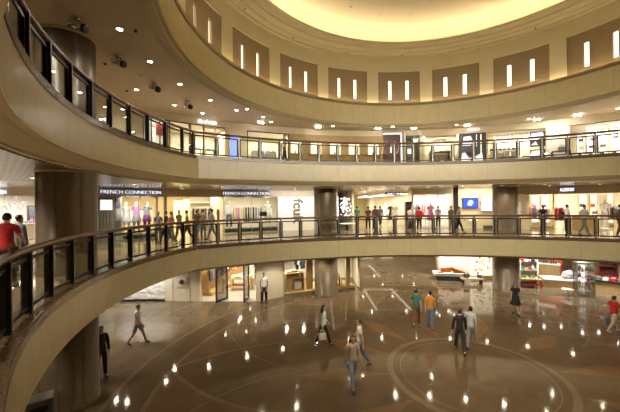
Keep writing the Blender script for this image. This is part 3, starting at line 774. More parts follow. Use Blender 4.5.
def blob_goods(nm, label, cat, M, m, kind, group=None, s=1.0):
    b = MB()
    if kind == 'bag':
        b.box(-.15 * s, .15 * s, -.06 * s, .06 * s, 0, .22 * s, .03); o = tag(b.obj(nm, m, None, M), label, cat, group); h = MB(); h.tube([(-.08 * s, 0, .21 * s), (-.06 * s, 0, .31 * s), (.06 * s, 0, .31 * s), (.08 * s, 0, .21 * s)], .012 * s, 6); h.obj('handle', m, o)
    elif kind == 'vase':
        b.lathe([(.05 * s, 0), (.09 * s, .06 * s), (.10 * s, .13 * s), (.05 * s, .22 * s), (.035 * s, .26 * s), (.05 * s, .29 * s)], 16); o = tag(b.obj(nm, m, None, M), label, cat, group)
    elif kind == 'bottle':
        b.lathe([(.04 * s, 0), (.045 * s, .01), (.045 * s, .16 * s), (.018 * s, .21 * s), (.018 * s, .26 * s)], 12); o = tag(b.obj(nm, m, None, M), label, cat, group); h = MB(); h.lathe([(.021 * s, .255 * s), (.021 * s, .285 * s)], 12); h.obj('cap', BLACK, o)
    elif kind == 'shoe':
        b.add([], []); bm_ = MB()
        b.box(-.045 * s, .045 * s, -.13 * s, .13 * s, 0, .025 * s, .008); o = tag(b.obj(nm, BLACK, None, M), label, cat, group)
        h = MB(); h.ball((0, -.05 * s, .04 * s), (.042 * s, .085 * s, .04 * s), 10, 6); h.ball((0, .07 * s, .055 * s), (.038 * s, .055 * s, .055 * s), 10, 6); h.obj('upper', m, o)
    elif kind == 'box':
        b.box(-.12 * s, .12 * s, -.09 * s, .09 * s, 0, .12 * s, .01); o = tag(b.obj(nm, m, None, M), label, cat, group); h = MB(); h.box(-.125 * s, .125 * s, -.095 * s, .095 * s, .115 * s, .15 * s, .006); h.obj('lid', m, o)
    elif kind == 'pot':
        b.lathe([(.06 * s, 0), (.09 * s, .12 * s), (.095 * s, .14 * s), (.08 * s, .14 * s), (.07 * s, .10 * s)], 16); o = tag(b.obj(nm, m, None, M), label, cat, group); h = MB(); h.ball((0, 0, .2 * s), (.10 * s, .10 * s, .10 * s), 10, 8); h.obj('plant', mat('leaf_green', (.06, .16, .04), .6), o)
    return o
# blue screen on the beige wall
wallseg('wall_upper', 226, 247, R3, .2, F3, HZ3, CREAMW)
M, w, _, _ = span(230, 240, R3 - .04); t = thing('wall_screen', 'tall blue lit screen on the beige wall of upper gallery', 'screen', M @ Matrix.Translation((0, 0, F3 + .35)))
mb = MB(); mb.box(-w / 2 - .04, w / 2 + .04, -.03, .04, -.04, 1.52); mb.obj('frame', STEEL, t); mb = MB(); mb.box(-w / 2, w / 2, -.037, -.03, 0, 1.48); mb.obj('lit_panel', BLUEL, t)
mb = MB(); mb.box(-.1, .1, -.02, .04, -.39, -.04); mb.obj('foot', STEEL, t)
# second window
room(247, 289, R3, 2.2, F3, HZ3, CREAMW, 90)
framed_window('window_5', 247, 289, R3 - .02, F3, HZ3 - .02, DARKWOOD, SHOPGLASS, 1)
for x, lb in ((258, 'left'), (270, 'right')):
    M = frame(phi_of(x, R3 + .7, 140), R3 + .7, F3); t = thing('easel', 'dark easel with white board, %s of two in second shop window' % lb, 'easel', M, 'easels in the window')
    a = MB(); a.tube([(-.3, 0, 0), (-.12, 0, 1.5)], .02, 6); a.tube([(.3, 0, 0), (.12, 0, 1.5)], .02, 6); a.tube([(0, .4, 0), (0, .02, 1.45)], .02, 6); a.box(-.33, .33, -.04, -.02, .5, .54); a.obj('legs', DARKWOOD, t)
    a = MB(); a.box(-.36, .36, -.06, -.03, .56, 1.15); a.obj('board', WHITE, t); a = MB(); a.box(-.36, .36, -.065, -.06, .56, .6); a.box(-.36, .36, -.065, -.06, 1.11, 1.15); a.box(-.36, -.32, -.065, -.06, .6, 1.11); a.box(.32, .36, -.065, -.06, .6, 1.11); a.obj('border', DARKWOOD, t)
for i, x in enumerate((252, 263.5, 274, 280)):
    M = frame(phi_of(x, R3 + 1.3, 140), R3 + 1.3, F3); t = thing('pedestal', 'white pedestal, %s from left in second upper shop window' % nth(i), 'pedestal', M, 'white pedestals'); a = MB(); a.box(-.17, .17, -.17, .17, 0, .95, .01); a.obj('block', WHITE, t); a = MB(); a.box(-.19, .19, -.19, .19, .95, .98); a.obj('slab', WHITE, t)
    blob_goods('vase', 'pale green vase on the %s white pedestal of second window' % nth(i), 'vase', M @ Matrix.Translation((0, 0, .98)), mat('celadon', (.35, .48, .38), .25), 'vase', 'vases on pedestals', 1.1)
# honey wood wall with lit square niches
wallseg('wall_wood_upper', 289, 383, R3, .2, F3, HZ3, PALEWOOD)
for i, (a, b) in enumerate(((291, 301), (311, 321), (330.5, 340), (349.5, 358.5), (368.5, 378))):
    M, w, _, _ = span(a, b, R3 - .06); w = .72; t = thing('wall_display_case', 'lit square display case in wood wall, %s from the left' % nth(i), 'display case', M @ Matrix.Translation((0, 0, 8.84)), 'square cases in the wood wall')
    mb = MB(); h = w / 2; mb.box(-h, h, .045, .06, 0, w); mb.box(-h - .02, -h, -.06, .06, -.02, w + .02); mb.box(h, h + .02, -.06, .06, -.02, w + .02); mb.box(-h, h, -.06, .06, -.02, 0); mb.box(-h, h, -.06, .06, w, w + .02); mb.obj('case', CREAMW, t)
    mb = MB(); mb.box(-h + .01, h - .01, .035, .044, .01, w - .01); mb.obj('lit_back', BOXC, t)
    blob_goods('watch_stand', 'small dark ornament inside the %s lit case of the wood wall' % nth(i), 'ornament', M @ Matrix.Translation((.08 if i % 2 else -.05, -.01, 8.86)), DGREY, 'vase', 'ornaments in the cases', .5)
# maroon door with ring emblem and white lit frame
M, w, _, _ = span(383, 402.5, R3 - .0); t = struct(bpy.data.objects.new('door_1', None)); COL.objects.link(t); t.matrix_basis = M @ Matrix.Translation((0, 0, F3))
h = w / 2; mb = MB(); mb.box(-h, h - .12, 0, .08, 0, 2.32); mb.obj('leaf', MAROON, t)
mb = MB(); mb.box(-h, h, -.02, .1, 2.36, 2.44); mb.box(h - .10, h - .03, -.02, .1, 0, 2.36); mb.obj('lit_frame', BOXW, t)
mb = MB(); mb.box(-h - .05, h + .05, -.05, .1, 2.44, 2.5); mb.box(h - .03, h + .05, -.05, .1, 0, 2.44); mb.obj('frame', DARKWOOD, t)
mb = MB(); n = 40; pa = [(-.12 + .50 * cos(2 * pi * k / n + 2), -.015, 1.42 + .50 * sin(2 * pi * k / n + 2)) for k in range(n - 4)]; mb.tube(pa, .018, 6); mb.obj('ring_emblem', STEEL, t)
mb = MB(); mb.box(-.17, -.07, -.02, 0, 1.12, 1.55); mb.box(-.17, -.07, -.02, 0, 1.62, 1.70); mb.obj('handle', STEEL, t)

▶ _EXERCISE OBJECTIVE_
Copy all the lines of data exactly as they appear, dropping any images.

▶ _COMPLETED EXERCISE_
Keep writing the Blender script for this image. This is part 3, starting at line 774. More parts follow. Use Blender 4.5.
def blob_goods(nm, label, cat, M, m, kind, group=None, s=1.0):
    b = MB()
    if kind == 'bag':
        b.box(-.15 * s, .15 * s, -.06 * s, .06 * s, 0, .22 * s, .03); o = tag(b.obj(nm, m, None, M), label, cat, group); h = MB(); h.tube([(-.08 * s, 0, .21 * s), (-.06 * s, 0, .31 * s), (.06 * s, 0, .31 * s), (.08 * s, 0, .21 * s)], .012 * s, 6); h.obj('handle', m, o)
    elif kind == 'vase':
        b.lathe([(.05 * s, 0), (.09 * s, .06 * s), (.10 * s, .13 * s), (.05 * s, .22 * s), (.035 * s, .26 * s), (.05 * s, .29 * s)], 16); o = tag(b.obj(nm, m, None, M), label, cat, group)
    elif kind == 'bottle':
        b.lathe([(.04 * s, 0), (.045 * s, .01), (.045 * s, .16 * s), (.018 * s, .21 * s), (.018 * s, .26 * s)], 12); o = tag(b.obj(nm, m, None, M), label, cat, group); h = MB(); h.lathe([(.021 * s, .255 * s), (.021 * s, .285 * s)], 12); h.obj('cap', BLACK, o)
    elif kind == 'shoe':
        b.add([], []); bm_ = MB()
        b.box(-.045 * s, .045 * s, -.13 * s, .13 * s, 0, .025 * s, .008); o = tag(b.obj(nm, BLACK, None, M), label, cat, group)
        h = MB(); h.ball((0, -.05 * s, .04 * s), (.042 * s, .085 * s, .04 * s), 10, 6); h.ball((0, .07 * s, .055 * s), (.038 * s, .055 * s, .055 * s), 10, 6); h.obj('upper', m, o)
    elif kind == 'box':
        b.box(-.12 * s, .12 * s, -.09 * s, .09 * s, 0, .12 * s, .01); o = tag(b.obj(nm, m, None, M), label, cat, group); h = MB(); h.box(-.125 * s, .125 * s, -.095 * s, .095 * s, .115 * s, .15 * s, .006); h.obj('lid', m, o)
    elif kind == 'pot':
        b.lathe([(.06 * s, 0), (.09 * s, .12 * s), (.095 * s, .14 * s), (.08 * s, .14 * s), (.07 * s, .10 * s)], 16); o = tag(b.obj(nm, m, None, M), label, cat, group); h = MB(); h.ball((0, 0, .2 * s), (.10 * s, .10 * s, .10 * s), 10, 8); h.obj('plant', mat('leaf_green', (.06, .16, .04), .6), o)
    return o
# blue screen on the beige wall
wallseg('wall_upper', 226, 247, R3, .2, F3, HZ3, CREAMW)
M, w, _, _ = span(230, 240, R3 - .04); t = thing('wall_screen', 'tall blue lit screen on the beige wall of upper gallery', 'screen', M @ Matrix.Translation((0, 0, F3 + .35)))
mb = MB(); mb.box(-w / 2 - .04, w / 2 + .04, -.03, .04, -.04, 1.52); mb.obj('frame', STEEL, t); mb = MB(); mb.box(-w / 2, w / 2, -.037, -.03, 0, 1.48); mb.obj('lit_panel', BLUEL, t)
mb = MB(); mb.box(-.1, .1, -.02, .04, -.39, -.04); mb.obj('foot', STEEL, t)
# second window
room(247, 289, R3, 2.2, F3, HZ3, CREAMW, 90)
framed_window('window_5', 247, 289, R3 - .02, F3, HZ3 - .02, DARKWOOD, SHOPGLASS, 1)
for x, lb in ((258, 'left'), (270, 'right')):
    M = frame(phi_of(x, R3 + .7, 140), R3 + .7, F3); t = thing('easel', 'dark easel with white board, %s of two in second shop window' % lb, 'easel', M, 'easels in the window')
    a = MB(); a.tube([(-.3, 0, 0), (-.12, 0, 1.5)], .02, 6); a.tube([(.3, 0, 0), (.12, 0, 1.5)], .02, 6); a.tube([(0, .4, 0), (0, .02, 1.45)], .02, 6); a.box(-.33, .33, -.04, -.02, .5, .54); a.obj('legs', DARKWOOD, t)
    a = MB(); a.box(-.36, .36, -.06, -.03, .56, 1.15); a.obj('board', WHITE, t); a = MB(); a.box(-.36, .36, -.065, -.06, .56, .6); a.box(-.36, .36, -.065, -.06, 1.11, 1.15); a.box(-.36, -.32, -.065, -.06, .6, 1.11); a.box(.32, .36, -.065, -.06, .6, 1.11); a.obj('border', DARKWOOD, t)
for i, x in enumerate((252, 263.5, 274, 280)):
    M = frame(phi_of(x, R3 + 1.3, 140), R3 + 1.3, F3); t = thing('pedestal', 'white pedestal, %s from left in second upper shop window' % nth(i), 'pedestal', M, 'white pedestals'); a = MB(); a.box(-.17, .17, -.17, .17, 0, .95, .01); a.obj('block', WHITE, t); a = MB(); a.box(-.19, .19, -.19, .19, .95, .98); a.obj('slab', WHITE, t)
    blob_goods('vase', 'pale green vase on the %s white pedestal of second window' % nth(i), 'vase', M @ Matrix.Translation((0, 0, .98)), mat('celadon', (.35, .48, .38), .25), 'vase', 'vases on pedestals', 1.1)
# honey wood wall with lit square niches
wallseg('wall_wood_upper', 289, 383, R3, .2, F3, HZ3, PALEWOOD)
for i, (a, b) in enumerate(((291, 301), (311, 321), (330.5, 340), (349.5, 358.5), (368.5, 378))):
    M, w, _, _ = span(a, b, R3 - .06); w = .72; t = thing('wall_display_case', 'lit square display case in wood wall, %s from the left' % nth(i), 'display case', M @ Matrix.Translation((0, 0, 8.84)), 'square cases in the wood wall')
    mb = MB(); h = w / 2; mb.box(-h, h, .045, .06, 0, w); mb.box(-h - .02, -h, -.06, .06, -.02, w + .02); mb.box(h, h + .02, -.06, .06, -.02, w + .02); mb.box(-h, h, -.06, .06, -.02, 0); mb.box(-h, h, -.06, .06, w, w + .02); mb.obj('case', CREAMW, t)
    mb = MB(); mb.box(-h + .01, h - .01, .035, .044, .01, w - .01); mb.obj('lit_back', BOXC, t)
    blob_goods('watch_stand', 'small dark ornament inside the %s lit case of the wood wall' % nth(i), 'ornament', M @ Matrix.Translation((.08 if i % 2 else -.05, -.01, 8.86)), DGREY, 'vase', 'ornaments in the cases', .5)
# maroon door with ring emblem and white lit frame
M, w, _, _ = span(383, 402.5, R3 - .0); t = struct(bpy.data.objects.new('door_1', None)); COL.objects.link(t); t.matrix_basis = M @ Matrix.Translation((0, 0, F3))
h = w / 2; mb = MB(); mb.box(-h, h - .12, 0, .08, 0, 2.32); mb.obj('leaf', MAROON, t)
mb = MB(); mb.box(-h, h, -.02, .1, 2.36, 2.44); mb.box(h - .10, h - .03, -.02, .1, 0, 2.36); mb.obj('lit_frame', BOXW, t)
mb = MB(); mb.box(-h - .05, h + .05, -.05, .1, 2.44, 2.5); mb.box(h - .03, h + .05, -.05, .1, 0, 2.44); mb.obj('frame', DARKWOOD, t)
mb = MB(); n = 40; pa = [(-.12 + .50 * cos(2 * pi * k / n + 2), -.015, 1.42 + .50 * sin(2 * pi * k / n + 2)) for k in range(n - 4)]; mb.tube(pa, .018, 6); mb.obj('ring_emblem', STEEL, t)
mb = MB(); mb.box(-.17, -.07, -.02, 0, 1.12, 1.55); mb.box(-.17, -.07, -.02, 0, 1.62, 1.70); mb.obj('handle', STEEL, t)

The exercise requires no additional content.